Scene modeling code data
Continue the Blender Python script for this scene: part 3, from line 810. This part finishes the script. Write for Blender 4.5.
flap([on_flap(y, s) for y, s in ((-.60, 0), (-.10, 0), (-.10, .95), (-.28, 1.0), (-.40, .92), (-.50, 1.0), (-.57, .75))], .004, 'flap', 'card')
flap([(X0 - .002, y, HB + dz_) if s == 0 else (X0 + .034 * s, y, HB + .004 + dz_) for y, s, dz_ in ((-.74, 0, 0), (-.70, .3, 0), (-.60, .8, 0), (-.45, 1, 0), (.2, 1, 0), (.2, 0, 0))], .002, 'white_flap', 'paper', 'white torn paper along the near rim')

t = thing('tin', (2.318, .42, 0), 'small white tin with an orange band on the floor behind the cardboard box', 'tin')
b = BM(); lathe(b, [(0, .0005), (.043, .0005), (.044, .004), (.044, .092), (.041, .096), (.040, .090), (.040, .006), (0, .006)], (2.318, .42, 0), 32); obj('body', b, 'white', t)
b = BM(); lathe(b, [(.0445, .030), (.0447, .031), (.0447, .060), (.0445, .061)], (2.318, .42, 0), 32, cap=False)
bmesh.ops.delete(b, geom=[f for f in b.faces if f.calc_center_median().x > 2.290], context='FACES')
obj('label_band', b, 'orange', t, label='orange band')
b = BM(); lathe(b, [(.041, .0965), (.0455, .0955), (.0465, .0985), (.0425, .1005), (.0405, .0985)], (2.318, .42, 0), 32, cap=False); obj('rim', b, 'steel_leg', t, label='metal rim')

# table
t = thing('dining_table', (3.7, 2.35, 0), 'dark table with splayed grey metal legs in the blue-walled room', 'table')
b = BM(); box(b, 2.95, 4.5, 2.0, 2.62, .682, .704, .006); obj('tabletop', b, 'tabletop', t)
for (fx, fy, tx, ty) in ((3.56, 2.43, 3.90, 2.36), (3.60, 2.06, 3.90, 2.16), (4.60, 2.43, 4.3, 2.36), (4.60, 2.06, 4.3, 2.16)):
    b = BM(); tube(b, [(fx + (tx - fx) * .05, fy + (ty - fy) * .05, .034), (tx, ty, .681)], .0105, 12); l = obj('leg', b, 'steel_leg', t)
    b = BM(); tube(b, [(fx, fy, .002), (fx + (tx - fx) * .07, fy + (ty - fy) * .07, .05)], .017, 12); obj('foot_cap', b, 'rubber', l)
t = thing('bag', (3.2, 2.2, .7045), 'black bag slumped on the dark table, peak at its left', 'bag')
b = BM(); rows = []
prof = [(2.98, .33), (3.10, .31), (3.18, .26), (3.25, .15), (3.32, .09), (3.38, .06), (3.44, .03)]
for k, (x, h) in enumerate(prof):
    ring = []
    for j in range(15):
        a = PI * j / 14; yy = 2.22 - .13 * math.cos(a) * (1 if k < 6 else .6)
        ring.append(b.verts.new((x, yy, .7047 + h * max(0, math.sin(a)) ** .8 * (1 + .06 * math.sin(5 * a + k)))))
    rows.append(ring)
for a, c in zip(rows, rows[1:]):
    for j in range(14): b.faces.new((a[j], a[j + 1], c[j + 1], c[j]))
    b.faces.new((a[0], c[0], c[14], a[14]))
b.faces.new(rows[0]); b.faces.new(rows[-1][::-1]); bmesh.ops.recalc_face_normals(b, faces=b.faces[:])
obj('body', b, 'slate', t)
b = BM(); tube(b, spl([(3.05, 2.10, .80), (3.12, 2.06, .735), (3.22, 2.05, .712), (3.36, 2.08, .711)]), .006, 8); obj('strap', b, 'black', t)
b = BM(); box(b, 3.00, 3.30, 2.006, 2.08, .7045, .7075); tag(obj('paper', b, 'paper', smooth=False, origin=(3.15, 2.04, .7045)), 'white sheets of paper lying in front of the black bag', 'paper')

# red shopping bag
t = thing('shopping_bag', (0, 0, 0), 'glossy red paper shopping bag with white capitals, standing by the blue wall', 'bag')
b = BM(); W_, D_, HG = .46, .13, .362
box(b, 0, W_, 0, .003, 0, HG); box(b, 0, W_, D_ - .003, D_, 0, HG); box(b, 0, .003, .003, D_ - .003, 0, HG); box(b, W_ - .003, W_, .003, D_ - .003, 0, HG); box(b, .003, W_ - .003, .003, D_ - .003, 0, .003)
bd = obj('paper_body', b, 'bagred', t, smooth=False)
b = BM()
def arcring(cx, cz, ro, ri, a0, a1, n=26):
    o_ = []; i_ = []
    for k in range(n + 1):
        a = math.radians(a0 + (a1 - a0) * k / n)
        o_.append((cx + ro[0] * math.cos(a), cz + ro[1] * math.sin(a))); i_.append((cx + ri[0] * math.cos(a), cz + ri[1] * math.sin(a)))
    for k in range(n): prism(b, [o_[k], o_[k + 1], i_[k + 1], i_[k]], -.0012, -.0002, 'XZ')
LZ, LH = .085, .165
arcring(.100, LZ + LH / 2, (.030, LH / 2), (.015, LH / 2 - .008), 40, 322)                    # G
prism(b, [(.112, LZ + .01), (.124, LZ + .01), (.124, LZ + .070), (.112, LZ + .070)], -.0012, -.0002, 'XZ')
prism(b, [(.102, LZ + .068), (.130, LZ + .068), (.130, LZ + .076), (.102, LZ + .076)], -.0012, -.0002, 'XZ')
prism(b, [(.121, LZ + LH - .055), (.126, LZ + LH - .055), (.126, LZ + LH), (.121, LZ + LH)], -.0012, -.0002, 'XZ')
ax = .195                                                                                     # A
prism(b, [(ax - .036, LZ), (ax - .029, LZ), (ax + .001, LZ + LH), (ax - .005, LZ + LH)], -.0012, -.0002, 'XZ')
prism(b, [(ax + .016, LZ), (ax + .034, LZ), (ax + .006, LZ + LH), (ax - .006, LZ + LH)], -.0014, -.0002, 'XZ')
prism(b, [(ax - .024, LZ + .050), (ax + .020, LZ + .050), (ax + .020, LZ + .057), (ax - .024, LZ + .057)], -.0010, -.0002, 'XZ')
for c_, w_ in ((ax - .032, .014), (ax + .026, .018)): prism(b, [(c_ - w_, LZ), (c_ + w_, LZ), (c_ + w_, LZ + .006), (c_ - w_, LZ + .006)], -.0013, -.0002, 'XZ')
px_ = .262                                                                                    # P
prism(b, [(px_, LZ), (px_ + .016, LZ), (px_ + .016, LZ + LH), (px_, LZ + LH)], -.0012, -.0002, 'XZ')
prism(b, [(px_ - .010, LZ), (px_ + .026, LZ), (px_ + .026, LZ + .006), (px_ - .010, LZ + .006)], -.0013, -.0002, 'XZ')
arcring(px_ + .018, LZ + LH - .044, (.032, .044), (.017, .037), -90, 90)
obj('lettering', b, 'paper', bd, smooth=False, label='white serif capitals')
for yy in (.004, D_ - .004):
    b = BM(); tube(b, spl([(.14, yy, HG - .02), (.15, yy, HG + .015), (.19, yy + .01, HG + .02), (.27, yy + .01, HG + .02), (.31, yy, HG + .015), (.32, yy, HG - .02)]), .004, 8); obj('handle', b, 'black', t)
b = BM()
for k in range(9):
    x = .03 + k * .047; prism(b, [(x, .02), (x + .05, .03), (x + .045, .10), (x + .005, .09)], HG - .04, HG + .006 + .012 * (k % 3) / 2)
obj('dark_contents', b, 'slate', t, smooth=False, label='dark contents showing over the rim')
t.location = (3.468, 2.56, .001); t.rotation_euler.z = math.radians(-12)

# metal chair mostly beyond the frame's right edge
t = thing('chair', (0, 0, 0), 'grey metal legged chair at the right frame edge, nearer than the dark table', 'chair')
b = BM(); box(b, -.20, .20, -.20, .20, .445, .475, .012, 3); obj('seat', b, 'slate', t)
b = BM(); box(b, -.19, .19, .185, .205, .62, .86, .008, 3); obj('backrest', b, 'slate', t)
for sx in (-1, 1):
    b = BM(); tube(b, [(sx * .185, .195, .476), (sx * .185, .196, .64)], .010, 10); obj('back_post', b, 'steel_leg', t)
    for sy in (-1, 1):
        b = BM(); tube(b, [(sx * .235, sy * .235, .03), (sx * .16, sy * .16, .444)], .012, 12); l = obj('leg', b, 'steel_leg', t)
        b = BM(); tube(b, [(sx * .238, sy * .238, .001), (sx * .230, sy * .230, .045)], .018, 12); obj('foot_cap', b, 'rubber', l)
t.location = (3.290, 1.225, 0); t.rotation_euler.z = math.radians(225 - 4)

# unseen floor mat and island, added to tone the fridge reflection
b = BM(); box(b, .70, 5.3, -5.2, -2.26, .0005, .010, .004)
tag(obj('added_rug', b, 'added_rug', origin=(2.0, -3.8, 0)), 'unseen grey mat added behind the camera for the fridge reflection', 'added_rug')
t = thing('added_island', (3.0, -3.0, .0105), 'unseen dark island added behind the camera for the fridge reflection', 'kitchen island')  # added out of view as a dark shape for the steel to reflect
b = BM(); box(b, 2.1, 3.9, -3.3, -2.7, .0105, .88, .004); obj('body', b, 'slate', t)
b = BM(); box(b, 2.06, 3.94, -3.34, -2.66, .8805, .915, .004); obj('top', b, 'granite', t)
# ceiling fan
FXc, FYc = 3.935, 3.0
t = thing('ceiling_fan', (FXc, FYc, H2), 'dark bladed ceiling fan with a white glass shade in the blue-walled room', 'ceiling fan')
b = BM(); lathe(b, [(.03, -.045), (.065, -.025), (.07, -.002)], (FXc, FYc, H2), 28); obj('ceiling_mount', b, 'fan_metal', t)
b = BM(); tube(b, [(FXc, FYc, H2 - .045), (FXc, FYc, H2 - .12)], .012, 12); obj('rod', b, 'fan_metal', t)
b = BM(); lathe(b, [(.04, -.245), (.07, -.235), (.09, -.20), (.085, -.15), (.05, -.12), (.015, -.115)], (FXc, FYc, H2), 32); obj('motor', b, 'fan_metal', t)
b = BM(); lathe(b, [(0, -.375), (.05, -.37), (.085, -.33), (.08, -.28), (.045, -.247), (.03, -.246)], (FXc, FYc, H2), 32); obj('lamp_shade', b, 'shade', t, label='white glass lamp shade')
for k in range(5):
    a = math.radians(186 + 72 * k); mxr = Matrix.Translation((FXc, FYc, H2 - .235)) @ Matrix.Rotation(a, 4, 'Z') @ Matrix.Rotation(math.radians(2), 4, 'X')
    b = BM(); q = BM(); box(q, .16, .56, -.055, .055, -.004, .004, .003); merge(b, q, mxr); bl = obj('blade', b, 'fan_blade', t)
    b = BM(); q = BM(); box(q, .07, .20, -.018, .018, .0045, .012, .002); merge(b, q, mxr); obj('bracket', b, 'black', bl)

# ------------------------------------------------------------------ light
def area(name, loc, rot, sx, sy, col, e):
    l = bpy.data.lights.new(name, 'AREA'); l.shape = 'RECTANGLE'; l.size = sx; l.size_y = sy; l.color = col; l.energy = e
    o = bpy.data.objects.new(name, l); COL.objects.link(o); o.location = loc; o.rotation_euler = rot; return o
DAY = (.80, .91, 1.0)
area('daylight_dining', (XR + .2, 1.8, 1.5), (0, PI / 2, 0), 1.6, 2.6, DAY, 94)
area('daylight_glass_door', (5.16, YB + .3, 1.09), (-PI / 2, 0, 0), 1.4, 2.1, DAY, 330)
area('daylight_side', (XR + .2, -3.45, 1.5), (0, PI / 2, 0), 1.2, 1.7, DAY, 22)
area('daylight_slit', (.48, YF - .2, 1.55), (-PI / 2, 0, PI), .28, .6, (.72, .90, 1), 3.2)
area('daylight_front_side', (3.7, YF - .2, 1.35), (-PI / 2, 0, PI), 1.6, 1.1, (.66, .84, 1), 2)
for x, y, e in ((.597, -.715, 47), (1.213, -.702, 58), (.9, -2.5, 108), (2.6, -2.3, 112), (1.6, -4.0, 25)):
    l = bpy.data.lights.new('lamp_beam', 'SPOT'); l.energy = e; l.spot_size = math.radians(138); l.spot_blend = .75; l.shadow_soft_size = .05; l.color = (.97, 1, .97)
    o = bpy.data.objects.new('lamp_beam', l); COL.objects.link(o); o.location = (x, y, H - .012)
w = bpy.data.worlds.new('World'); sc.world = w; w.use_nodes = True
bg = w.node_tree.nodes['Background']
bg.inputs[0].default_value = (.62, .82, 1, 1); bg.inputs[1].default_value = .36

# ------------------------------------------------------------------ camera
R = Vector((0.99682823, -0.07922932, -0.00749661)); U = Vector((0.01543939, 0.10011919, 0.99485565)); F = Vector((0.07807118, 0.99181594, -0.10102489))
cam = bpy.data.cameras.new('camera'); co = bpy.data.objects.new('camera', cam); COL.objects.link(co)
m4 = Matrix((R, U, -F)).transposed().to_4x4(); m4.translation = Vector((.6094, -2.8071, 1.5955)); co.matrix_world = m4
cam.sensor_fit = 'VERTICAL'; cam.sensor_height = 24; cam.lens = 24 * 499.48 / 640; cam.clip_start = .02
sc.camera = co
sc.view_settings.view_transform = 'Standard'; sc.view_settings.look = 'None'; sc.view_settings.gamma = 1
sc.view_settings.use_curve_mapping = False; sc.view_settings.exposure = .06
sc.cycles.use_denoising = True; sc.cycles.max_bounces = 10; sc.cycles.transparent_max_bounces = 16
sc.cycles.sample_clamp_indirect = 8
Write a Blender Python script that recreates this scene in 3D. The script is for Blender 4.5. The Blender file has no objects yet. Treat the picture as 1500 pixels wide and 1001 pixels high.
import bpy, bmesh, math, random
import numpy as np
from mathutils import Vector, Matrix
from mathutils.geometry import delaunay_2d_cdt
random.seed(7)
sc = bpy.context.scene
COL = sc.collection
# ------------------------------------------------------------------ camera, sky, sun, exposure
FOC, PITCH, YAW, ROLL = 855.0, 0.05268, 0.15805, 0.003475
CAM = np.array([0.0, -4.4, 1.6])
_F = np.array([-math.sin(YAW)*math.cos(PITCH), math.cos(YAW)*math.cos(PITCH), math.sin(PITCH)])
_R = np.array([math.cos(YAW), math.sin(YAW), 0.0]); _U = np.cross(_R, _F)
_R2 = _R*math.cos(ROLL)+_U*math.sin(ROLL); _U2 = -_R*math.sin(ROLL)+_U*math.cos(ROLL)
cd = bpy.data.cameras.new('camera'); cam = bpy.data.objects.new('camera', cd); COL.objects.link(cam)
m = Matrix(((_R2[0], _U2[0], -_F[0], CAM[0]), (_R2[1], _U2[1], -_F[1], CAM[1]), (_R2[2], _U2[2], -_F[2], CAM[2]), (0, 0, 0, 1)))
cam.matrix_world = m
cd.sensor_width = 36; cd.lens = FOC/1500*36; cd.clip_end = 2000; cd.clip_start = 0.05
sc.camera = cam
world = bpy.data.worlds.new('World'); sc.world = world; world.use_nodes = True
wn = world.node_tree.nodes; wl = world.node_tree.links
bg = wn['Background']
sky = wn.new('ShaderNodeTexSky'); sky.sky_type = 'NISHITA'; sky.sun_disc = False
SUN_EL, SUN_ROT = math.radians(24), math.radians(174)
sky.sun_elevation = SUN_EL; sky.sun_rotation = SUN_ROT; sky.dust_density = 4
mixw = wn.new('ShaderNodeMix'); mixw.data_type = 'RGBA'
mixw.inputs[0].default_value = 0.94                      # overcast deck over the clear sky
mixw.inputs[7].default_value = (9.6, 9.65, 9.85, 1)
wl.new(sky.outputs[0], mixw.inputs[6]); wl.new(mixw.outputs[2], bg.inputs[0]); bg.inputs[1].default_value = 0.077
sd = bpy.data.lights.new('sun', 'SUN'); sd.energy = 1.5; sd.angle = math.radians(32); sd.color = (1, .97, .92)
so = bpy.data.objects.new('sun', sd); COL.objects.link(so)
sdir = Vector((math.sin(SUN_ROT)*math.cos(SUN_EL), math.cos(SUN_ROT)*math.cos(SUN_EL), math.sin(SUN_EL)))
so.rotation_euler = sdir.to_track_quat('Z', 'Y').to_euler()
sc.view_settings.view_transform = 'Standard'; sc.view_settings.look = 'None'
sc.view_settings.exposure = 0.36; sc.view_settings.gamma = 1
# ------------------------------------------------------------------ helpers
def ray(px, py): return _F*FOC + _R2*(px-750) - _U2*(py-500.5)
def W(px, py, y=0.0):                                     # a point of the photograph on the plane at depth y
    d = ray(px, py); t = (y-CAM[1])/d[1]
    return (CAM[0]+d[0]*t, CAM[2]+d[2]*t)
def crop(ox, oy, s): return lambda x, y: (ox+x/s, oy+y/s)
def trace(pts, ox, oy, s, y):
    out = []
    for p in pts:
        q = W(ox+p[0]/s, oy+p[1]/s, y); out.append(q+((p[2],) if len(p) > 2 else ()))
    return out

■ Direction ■
Starting at the first line of the entries above, please extract each line up to and including the line with "t, label='metal rim')", unchanged, and add nothing.

■ Reply to the task ■
Continue the Blender Python script for this scene: part 3, from line 810. This part finishes the script. Write for Blender 4.5.
flap([on_flap(y, s) for y, s in ((-.60, 0), (-.10, 0), (-.10, .95), (-.28, 1.0), (-.40, .92), (-.50, 1.0), (-.57, .75))], .004, 'flap', 'card')
flap([(X0 - .002, y, HB + dz_) if s == 0 else (X0 + .034 * s, y, HB + .004 + dz_) for y, s, dz_ in ((-.74, 0, 0), (-.70, .3, 0), (-.60, .8, 0), (-.45, 1, 0), (.2, 1, 0), (.2, 0, 0))], .002, 'white_flap', 'paper', 'white torn paper along the near rim')

t = thing('tin', (2.318, .42, 0), 'small white tin with an orange band on the floor behind the cardboard box', 'tin')
b = BM(); lathe(b, [(0, .0005), (.043, .0005), (.044, .004), (.044, .092), (.041, .096), (.040, .090), (.040, .006), (0, .006)], (2.318, .42, 0), 32); obj('body', b, 'white', t)
b = BM(); lathe(b, [(.0445, .030), (.0447, .031), (.0447, .060), (.0445, .061)], (2.318, .42, 0), 32, cap=False)
bmesh.ops.delete(b, geom=[f for f in b.faces if f.calc_center_median().x > 2.290], context='FACES')
obj('label_band', b, 'orange', t, label='orange band')
b = BM(); lathe(b, [(.041, .0965), (.0455, .0955), (.0465, .0985), (.0425, .1005), (.0405, .0985)], (2.318, .42, 0), 32, cap=False); obj('rim', b, 'steel_leg', t, label='metal rim')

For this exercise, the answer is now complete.